## WHAT NEEDS TO BE DONE
Take the entries below and reproduce them word for word.

================

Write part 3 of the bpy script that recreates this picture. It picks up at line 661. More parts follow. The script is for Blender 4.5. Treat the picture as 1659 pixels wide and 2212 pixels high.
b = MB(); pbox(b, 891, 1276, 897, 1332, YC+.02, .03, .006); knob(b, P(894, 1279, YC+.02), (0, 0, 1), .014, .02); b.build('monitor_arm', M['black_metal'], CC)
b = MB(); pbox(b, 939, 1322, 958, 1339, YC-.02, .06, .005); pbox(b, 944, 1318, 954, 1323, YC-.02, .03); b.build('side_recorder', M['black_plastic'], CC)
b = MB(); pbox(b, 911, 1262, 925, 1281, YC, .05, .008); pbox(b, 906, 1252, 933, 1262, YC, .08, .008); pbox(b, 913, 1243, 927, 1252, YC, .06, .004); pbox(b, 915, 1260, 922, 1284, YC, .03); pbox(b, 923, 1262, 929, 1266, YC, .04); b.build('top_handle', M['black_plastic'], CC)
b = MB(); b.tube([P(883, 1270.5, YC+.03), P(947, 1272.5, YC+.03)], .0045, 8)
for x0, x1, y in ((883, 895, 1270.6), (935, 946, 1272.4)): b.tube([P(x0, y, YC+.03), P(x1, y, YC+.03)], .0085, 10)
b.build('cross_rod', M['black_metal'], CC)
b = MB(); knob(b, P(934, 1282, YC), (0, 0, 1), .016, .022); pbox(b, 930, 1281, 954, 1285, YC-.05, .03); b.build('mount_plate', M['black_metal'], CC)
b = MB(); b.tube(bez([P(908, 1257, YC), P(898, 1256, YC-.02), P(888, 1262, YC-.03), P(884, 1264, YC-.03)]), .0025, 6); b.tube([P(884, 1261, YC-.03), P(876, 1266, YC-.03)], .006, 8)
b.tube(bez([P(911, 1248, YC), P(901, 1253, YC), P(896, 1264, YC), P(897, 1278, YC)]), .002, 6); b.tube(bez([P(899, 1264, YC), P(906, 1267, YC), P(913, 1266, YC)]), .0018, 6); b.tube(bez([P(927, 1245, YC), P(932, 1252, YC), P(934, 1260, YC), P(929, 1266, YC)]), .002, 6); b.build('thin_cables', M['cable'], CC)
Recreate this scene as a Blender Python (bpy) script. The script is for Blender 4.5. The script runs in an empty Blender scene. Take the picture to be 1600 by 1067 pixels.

================

## OUTPUT BELOW
Write part 3 of the bpy script that recreates this picture. It picks up at line 661. More parts follow. The script is for Blender 4.5. Treat the picture as 1659 pixels wide and 2212 pixels high.
b = MB(); pbox(b, 891, 1276, 897, 1332, YC+.02, .03, .006); knob(b, P(894, 1279, YC+.02), (0, 0, 1), .014, .02); b.build('monitor_arm', M['black_metal'], CC)
b = MB(); pbox(b, 939, 1322, 958, 1339, YC-.02, .06, .005); pbox(b, 944, 1318, 954, 1323, YC-.02, .03); b.build('side_recorder', M['black_plastic'], CC)
b = MB(); pbox(b, 911, 1262, 925, 1281, YC, .05, .008); pbox(b, 906, 1252, 933, 1262, YC, .08, .008); pbox(b, 913, 1243, 927, 1252, YC, .06, .004); pbox(b, 915, 1260, 922, 1284, YC, .03); pbox(b, 923, 1262, 929, 1266, YC, .04); b.build('top_handle', M['black_plastic'], CC)
b = MB(); b.tube([P(883, 1270.5, YC+.03), P(947, 1272.5, YC+.03)], .0045, 8)
for x0, x1, y in ((883, 895, 1270.6), (935, 946, 1272.4)): b.tube([P(x0, y, YC+.03), P(x1, y, YC+.03)], .0085, 10)
b.build('cross_rod', M['black_metal'], CC)
b = MB(); knob(b, P(934, 1282, YC), (0, 0, 1), .016, .022); pbox(b, 930, 1281, 954, 1285, YC-.05, .03); b.build('mount_plate', M['black_metal'], CC)
b = MB(); b.tube(bez([P(908, 1257, YC), P(898, 1256, YC-.02), P(888, 1262, YC-.03), P(884, 1264, YC-.03)]), .0025, 6); b.tube([P(884, 1261, YC-.03), P(876, 1266, YC-.03)], .006, 8)
b.tube(bez([P(911, 1248, YC), P(901, 1253, YC), P(896, 1264, YC), P(897, 1278, YC)]), .002, 6); b.tube(bez([P(899, 1264, YC), P(906, 1267, YC), P(913, 1266, YC)]), .0018, 6); b.tube(bez([P(927, 1245, YC), P(932, 1252, YC), P(934, 1260, YC), P(929, 1266, YC)]), .002, 6); b.build('thin_cables', M['cable'], CC)
Recreate this scene as a Blender Python (bpy) script. The script is for Blender 4.5. The script runs in an empty Blender scene. Take the picture to be 1600 by 1067 pixels.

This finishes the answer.